Not long after, when Scott tried a Macintosh for the first time, he was enraptured. It was, he says, like looking through a telescope to another world.

And yet the Mac was not as big a success as some expected. “It didn’t sell to businesspeople like Steve thought it would,” remembers Andy Cunningham, who worked on the marketing campaign for the device. “It’s ultimately why Steve got fired from Apple.” Jobs left in 1985 but returned to the company in the late 1990s.

It took until 1988 before Apple had sold enough Macintosh devices, including various subsequent iterations of the original Macintosh, to finally eclipse sales of the Apple II, which had come out way back in 1977.

But Macs did appeal to many, especially young people and those working in creative roles.

Cunningham and her colleague Jane Anderson helped to pump up hype over the original Macintosh by offering individual journalists six hours each with people at Apple, including Jobs, and giving them multiple demonstrations of the machine to ensure that they understood what they were writing about. “I watched them all play with this computer and their eyes just glistened,” says Cunningham.

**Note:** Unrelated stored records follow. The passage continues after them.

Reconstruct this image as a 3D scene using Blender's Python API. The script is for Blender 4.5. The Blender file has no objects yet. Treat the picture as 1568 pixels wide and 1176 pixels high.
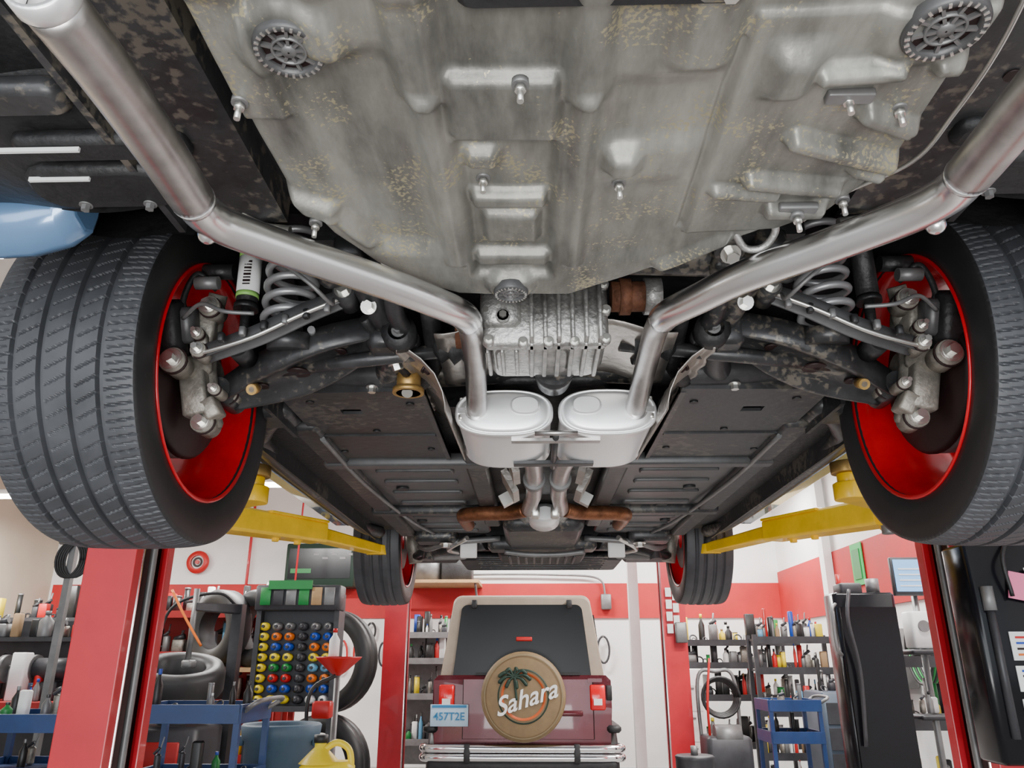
import bpy, bmesh, math, random
import numpy as np
from mathutils import Vector, Matrix, Euler
random.seed(7)
SC=bpy.context.scene
# ---------------------------------------------------------------- materials
MATS={}
def M(name,col,rough=.5,metal=0.,var=0.,scale=15.,bump=0.,bscale=None,emit=0.,coat=0.,spots=None,spec=None,stretch=None):
    if name in MATS: return MATS[name]
    m=bpy.data.materials.new(name); m.use_nodes=True
    nt=m.node_tree; b=nt.nodes['Principled BSDF']
    b.inputs['Roughness'].default_value=rough; b.inputs['Metallic'].default_value=metal
    b.inputs['Base Color'].default_value=(*col,1)
    if spec is not None: b.inputs['Specular IOR Level'].default_value=spec
    if coat: b.inputs['Coat Weight'].default_value=coat
    if emit:
        b.inputs['Emission Color'].default_value=(*col,1); b.inputs['Emission Strength'].default_value=emit
    tc=nt.nodes.new('ShaderNodeTexCoord'); src=tc.outputs['Object']
    if stretch:
        mp=nt.nodes.new('ShaderNodeMapping'); mp.inputs['Scale'].default_value=stretch
        nt.links.new(src,mp.inputs['Vector']); src=mp.outputs['Vector']
    out=None
    if var>0:
        n=nt.nodes.new('ShaderNodeTexNoise'); n.inputs['Scale'].default_value=scale; n.inputs['Detail'].default_value=6; n.inputs['Roughness'].default_value=.65
        nt.links.new(src,n.inputs['Vector'])
        r=nt.nodes.new('ShaderNodeValToRGB')
        r.color_ramp.elements[0].position=.3; r.color_ramp.elements[1].position=.7
        r.color_ramp.elements[0].color=(*[c*(1-var) for c in col],1)
        r.color_ramp.elements[1].color=(*[min(1,c*(1+var)) for c in col],1)
        nt.links.new(n.outputs['Fac'],r.inputs['Fac']); out=r.outputs['Color']
        nt.links.new(out,b.inputs['Base Color'])
        mr=nt.nodes.new('ShaderNodeMapRange'); mr.inputs['To Min'].default_value=max(.05,rough-.12); mr.inputs['To Max'].default_value=min(1,rough+.15)
        nt.links.new(n.outputs['Fac'],mr.inputs['Value']); nt.links.new(mr.outputs['Result'],b.inputs['Roughness'])
    if spots:
        col2,sc,th=spots
        n2=nt.nodes.new('ShaderNodeTexNoise'); n2.inputs['Scale'].default_value=sc; n2.inputs['Detail'].default_value=3
        nt.links.new(tc.outputs['Object'],n2.inputs['Vector'])
        n3=nt.nodes.new('ShaderNodeTexNoise'); n3.inputs['Scale'].default_value=sc*.06; n3.inputs['Detail'].default_value=2
        nt.links.new(tc.outputs['Object'],n3.inputs['Vector'])
        ad=nt.nodes.new('ShaderNodeMath'); ad.operation='MULTIPLY'
        nt.links.new(n2.outputs['Fac'],ad.inputs[0]); nt.links.new(n3.outputs['Fac'],ad.inputs[1])
        r2=nt.nodes.new('ShaderNodeMapRange'); r2.inputs['From Min'].default_value=th; r2.inputs['From Max'].default_value=th+.06
        nt.links.new(ad.outputs[0],r2.inputs['Value'])
        mx=nt.nodes.new('ShaderNodeMix'); mx.data_type='RGBA'
        nt.links.new(r2.outputs['Result'],mx.inputs['Factor'])
        if out: nt.links.new(out,mx.inputs['A'])
        else: mx.inputs['A'].default_value=(*col,1)
        mx.inputs['B'].default_value=(*col2,1)
        nt.links.new(mx.outputs['Result'],b.inputs['Base Color'])
    if bump>0:
        n=nt.nodes.new('ShaderNodeTexNoise'); n.inputs['Scale'].default_value=bscale or scale*3; n.inputs['Detail'].default_value=4
        nt.links.new(tc.outputs['Object'],n.inputs['Vector'])
        bp=nt.nodes.new('ShaderNodeBump'); bp.inputs['Strength'].default_value=bump; bp.inputs['Distance'].default_value=.01
        nt.links.new(n.outputs['Fac'],bp.inputs['Height']); nt.links.new(bp.outputs['Normal'],b.inputs['Normal'])
    MATS[name]=m; return m

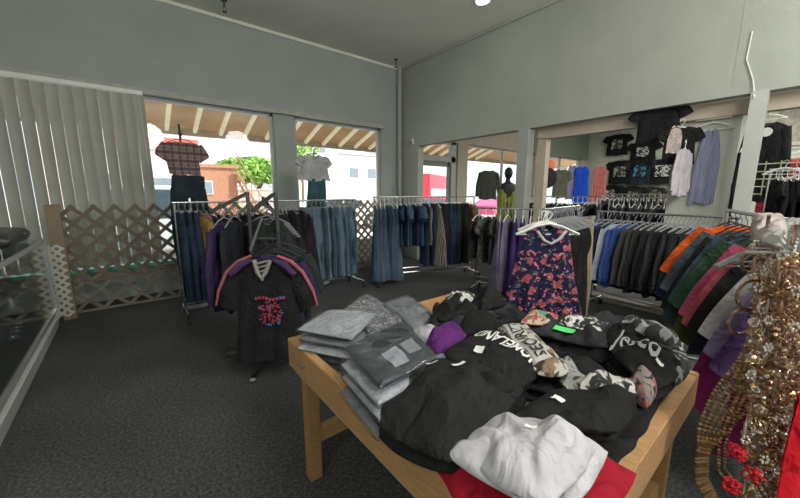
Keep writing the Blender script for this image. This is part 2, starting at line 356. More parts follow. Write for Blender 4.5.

It would be wrong to suggest that the Mac 128K was a perfect computer. As mentioned, it had severe limitations and was hardly a commercial hit at first. But it left an indelible mark. The rise of personal computing was undoubtedly a watershed moment. The ridiculously oversized, cabinet-like computers that you could only plug into via a clunky terminal now seemed hopelessly antiquated. Now we had portable, cheerful, accessible machines that almost anyone could use.

Funnily enough, the era of individualised computing heralded by the original Macintosh is, in one sense, coming to an end. In the 21st Century, we are becoming ever more dependent on server farms, cloud processing, big data, and networked systems. Other people’s computers are increasingly indispensable for running our own.

“We are now on the other side,” reflects Blatner, who has kept almost every Macintosh he ever bought. “We did need this 40-year period of enabling people, of empowering people.”